Prasanna Kumar Acharya

Portrait of Prasanna Kumar  Acharya

Dr. Prasanna Kumar (P.K.) Acharya (1890, Calcutta, India — ) was an Indian scholar, translator, Sanskritist and historian of architecture who published the first complete edition and translation into English of the Manasara Shilpa Shastra (मानसार शिल्पशस्त्र), or Manasara, the ancient Indian treatise on architecture (or on essence of measurement”, as he translated, since māna means measurement’ in Sanskrit and sara essence’, of which he discovered the complete manuscript (70 chapters) at the start of the 20th century. 

From 1927 to 1946, P.K. Acharya published his monumental Indian Architecture: According To Manasara-Silpasatra (Manasara Series), a collection of seven volumes covering the classification of building techniques, sculptures, representations of deities, and more. Volume I: Dictionary of Hindu Architecture (1927); Vol. II: Indian Architecture According to Manasara Silpasatra (1927); Vol. III: The Manasara Manuscrit with Critical Notes (1934); Vol. IV: Architecture of Manasara — Translation in English (1934); Vol. V: Architecture of Manasara– Plates (Architectural and Sculptural) (1934); Vol. VI: Hindu Architecture in lndia and Abroad (1946); Vol. VII: An Encyclopaedia of Hindu Architecture (1946).

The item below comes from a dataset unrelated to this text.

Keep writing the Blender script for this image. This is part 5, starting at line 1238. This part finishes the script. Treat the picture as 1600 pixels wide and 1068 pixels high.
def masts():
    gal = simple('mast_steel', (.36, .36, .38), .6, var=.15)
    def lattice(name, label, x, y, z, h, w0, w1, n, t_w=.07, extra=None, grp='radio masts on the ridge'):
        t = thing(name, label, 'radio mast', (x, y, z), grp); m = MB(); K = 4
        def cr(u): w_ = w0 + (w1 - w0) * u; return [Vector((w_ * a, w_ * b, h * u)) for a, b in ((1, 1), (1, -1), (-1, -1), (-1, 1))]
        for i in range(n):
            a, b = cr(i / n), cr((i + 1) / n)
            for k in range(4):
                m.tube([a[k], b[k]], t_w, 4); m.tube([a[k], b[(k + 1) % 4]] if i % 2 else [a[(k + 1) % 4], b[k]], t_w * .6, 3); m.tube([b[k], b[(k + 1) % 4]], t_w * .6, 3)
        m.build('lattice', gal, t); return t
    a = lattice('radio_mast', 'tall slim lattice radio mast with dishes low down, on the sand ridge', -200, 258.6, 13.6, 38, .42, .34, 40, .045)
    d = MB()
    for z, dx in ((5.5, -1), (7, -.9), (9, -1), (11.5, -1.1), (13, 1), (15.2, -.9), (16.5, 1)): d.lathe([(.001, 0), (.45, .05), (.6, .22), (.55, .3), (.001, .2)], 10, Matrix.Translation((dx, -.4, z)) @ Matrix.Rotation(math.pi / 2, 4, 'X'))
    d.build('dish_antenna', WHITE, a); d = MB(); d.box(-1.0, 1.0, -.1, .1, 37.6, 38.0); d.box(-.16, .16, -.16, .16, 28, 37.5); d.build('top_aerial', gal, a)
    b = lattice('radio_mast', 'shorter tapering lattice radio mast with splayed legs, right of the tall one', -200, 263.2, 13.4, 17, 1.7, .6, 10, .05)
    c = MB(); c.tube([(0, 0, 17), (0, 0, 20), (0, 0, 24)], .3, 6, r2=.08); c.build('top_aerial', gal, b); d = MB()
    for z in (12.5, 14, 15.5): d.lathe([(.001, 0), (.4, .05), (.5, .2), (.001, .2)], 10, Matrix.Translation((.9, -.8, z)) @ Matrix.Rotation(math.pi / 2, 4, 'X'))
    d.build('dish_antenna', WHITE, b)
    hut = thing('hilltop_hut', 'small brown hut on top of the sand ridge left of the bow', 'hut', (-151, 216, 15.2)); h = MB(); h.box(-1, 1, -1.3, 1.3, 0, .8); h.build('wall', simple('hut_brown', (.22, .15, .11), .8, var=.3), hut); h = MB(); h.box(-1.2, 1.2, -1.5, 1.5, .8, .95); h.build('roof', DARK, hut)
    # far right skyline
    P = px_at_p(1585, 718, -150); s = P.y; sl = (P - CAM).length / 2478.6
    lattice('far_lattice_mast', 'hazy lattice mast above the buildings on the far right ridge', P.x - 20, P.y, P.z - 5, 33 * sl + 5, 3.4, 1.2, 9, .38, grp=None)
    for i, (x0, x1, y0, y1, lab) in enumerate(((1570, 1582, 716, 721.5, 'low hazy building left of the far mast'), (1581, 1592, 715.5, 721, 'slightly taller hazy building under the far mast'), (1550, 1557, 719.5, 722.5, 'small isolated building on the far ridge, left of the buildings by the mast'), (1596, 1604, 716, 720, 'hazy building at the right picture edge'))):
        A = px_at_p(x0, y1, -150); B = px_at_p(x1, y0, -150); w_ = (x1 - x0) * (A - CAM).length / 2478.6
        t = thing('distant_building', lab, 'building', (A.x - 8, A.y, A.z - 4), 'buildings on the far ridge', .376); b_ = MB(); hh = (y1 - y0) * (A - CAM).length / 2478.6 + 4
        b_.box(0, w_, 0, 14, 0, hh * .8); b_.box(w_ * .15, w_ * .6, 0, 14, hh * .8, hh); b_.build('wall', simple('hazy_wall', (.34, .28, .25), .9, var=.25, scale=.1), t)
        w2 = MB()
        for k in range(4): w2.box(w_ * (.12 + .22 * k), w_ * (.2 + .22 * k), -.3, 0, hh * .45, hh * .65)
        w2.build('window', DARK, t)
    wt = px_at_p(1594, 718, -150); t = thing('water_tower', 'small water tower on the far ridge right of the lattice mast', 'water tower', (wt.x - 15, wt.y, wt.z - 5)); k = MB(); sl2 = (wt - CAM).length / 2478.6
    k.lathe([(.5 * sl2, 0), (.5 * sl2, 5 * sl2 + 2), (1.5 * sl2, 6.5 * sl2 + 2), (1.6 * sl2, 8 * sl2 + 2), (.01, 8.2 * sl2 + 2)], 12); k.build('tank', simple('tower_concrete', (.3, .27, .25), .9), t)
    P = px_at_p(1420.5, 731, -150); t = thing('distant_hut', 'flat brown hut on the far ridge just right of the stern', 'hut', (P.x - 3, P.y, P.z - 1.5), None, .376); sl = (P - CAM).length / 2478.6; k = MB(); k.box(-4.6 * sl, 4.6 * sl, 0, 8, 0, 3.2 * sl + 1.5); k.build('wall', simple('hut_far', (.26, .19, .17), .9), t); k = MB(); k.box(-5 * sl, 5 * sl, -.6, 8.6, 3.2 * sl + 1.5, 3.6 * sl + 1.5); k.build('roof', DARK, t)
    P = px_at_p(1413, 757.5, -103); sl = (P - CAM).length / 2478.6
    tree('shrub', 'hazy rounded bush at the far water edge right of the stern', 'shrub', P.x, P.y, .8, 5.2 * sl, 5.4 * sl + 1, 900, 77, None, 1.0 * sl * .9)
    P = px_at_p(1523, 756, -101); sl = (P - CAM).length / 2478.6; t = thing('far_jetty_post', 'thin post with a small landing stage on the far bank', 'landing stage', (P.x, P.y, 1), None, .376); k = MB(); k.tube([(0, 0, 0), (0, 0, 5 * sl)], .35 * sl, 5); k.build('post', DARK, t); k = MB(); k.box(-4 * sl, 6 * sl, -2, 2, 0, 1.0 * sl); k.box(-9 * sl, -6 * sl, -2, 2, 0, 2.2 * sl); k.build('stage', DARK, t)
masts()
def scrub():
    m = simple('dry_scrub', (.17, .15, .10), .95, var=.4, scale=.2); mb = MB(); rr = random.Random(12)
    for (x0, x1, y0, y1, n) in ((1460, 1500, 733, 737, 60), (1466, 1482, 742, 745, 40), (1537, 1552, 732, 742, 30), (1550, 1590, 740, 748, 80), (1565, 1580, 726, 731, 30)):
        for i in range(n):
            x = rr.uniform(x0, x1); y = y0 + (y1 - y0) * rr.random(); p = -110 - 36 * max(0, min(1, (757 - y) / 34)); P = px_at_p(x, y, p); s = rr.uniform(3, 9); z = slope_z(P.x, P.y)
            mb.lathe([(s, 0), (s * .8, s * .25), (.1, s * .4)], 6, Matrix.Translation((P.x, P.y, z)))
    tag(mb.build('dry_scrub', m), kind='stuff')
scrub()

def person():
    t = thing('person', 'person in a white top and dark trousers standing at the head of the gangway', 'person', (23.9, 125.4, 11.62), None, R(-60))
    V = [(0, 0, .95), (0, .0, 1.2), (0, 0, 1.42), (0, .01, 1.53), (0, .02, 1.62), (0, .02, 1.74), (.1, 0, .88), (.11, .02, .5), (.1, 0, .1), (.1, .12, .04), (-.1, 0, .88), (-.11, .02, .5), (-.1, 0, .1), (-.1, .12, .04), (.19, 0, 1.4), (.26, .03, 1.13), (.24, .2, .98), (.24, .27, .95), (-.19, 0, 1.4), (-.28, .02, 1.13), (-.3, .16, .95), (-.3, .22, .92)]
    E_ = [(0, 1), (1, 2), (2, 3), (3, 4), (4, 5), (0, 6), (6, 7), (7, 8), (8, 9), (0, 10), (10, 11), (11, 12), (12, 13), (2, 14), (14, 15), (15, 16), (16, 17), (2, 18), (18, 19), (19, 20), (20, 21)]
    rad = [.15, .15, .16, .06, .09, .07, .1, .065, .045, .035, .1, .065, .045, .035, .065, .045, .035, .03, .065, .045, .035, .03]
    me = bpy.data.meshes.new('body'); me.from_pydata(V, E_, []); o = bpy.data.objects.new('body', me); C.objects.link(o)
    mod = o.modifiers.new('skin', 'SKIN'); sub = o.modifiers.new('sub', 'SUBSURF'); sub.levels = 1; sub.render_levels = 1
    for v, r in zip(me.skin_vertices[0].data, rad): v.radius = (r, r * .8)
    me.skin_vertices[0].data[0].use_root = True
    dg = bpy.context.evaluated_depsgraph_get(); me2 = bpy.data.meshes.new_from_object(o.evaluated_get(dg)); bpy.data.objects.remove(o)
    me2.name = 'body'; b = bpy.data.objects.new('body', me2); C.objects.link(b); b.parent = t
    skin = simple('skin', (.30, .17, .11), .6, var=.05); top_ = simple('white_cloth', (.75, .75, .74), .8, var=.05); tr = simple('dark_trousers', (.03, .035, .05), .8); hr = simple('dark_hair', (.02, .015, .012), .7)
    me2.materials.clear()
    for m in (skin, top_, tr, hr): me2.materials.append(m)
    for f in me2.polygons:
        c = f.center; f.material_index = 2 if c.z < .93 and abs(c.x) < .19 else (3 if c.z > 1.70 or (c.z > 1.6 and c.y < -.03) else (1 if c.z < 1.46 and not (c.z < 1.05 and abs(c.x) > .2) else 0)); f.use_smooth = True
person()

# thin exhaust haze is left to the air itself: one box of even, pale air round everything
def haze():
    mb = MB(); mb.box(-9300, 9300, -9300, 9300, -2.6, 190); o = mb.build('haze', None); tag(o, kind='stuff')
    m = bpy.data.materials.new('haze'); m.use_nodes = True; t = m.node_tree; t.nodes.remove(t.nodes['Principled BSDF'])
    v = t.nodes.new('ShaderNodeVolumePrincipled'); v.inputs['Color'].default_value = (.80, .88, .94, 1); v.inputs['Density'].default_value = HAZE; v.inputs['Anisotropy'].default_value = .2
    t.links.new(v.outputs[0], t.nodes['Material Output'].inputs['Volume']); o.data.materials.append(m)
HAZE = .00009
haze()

Paradoxically, little is known of his life. He obtained his MA in Calcutta, his PhD from Leyden University, and was Head of Oriental Studies Department and Professor of Sanskrit at the University of Allahabad, India. Presenting his work, Dr.C. Y. Chintamani remarked that he had to underake extensie tours in company with trained architects and engineers, involving great expenditure of time, money and convenience, from Landikotal on the borders of Afghanistan to Ramesvaran in the south, from Mohenjodaro in Sindh to Shillong in Assam, in order to examine ancient monuments throughout the country, including the cave-temples of Western and Central India, the monuments of the Indian States in Rajputana and Hyderabad, the hill temples of Kedarnath, Badrinath, Tunganath, etc…An encyclopaedic dictionary has had to be compiled for the first time.”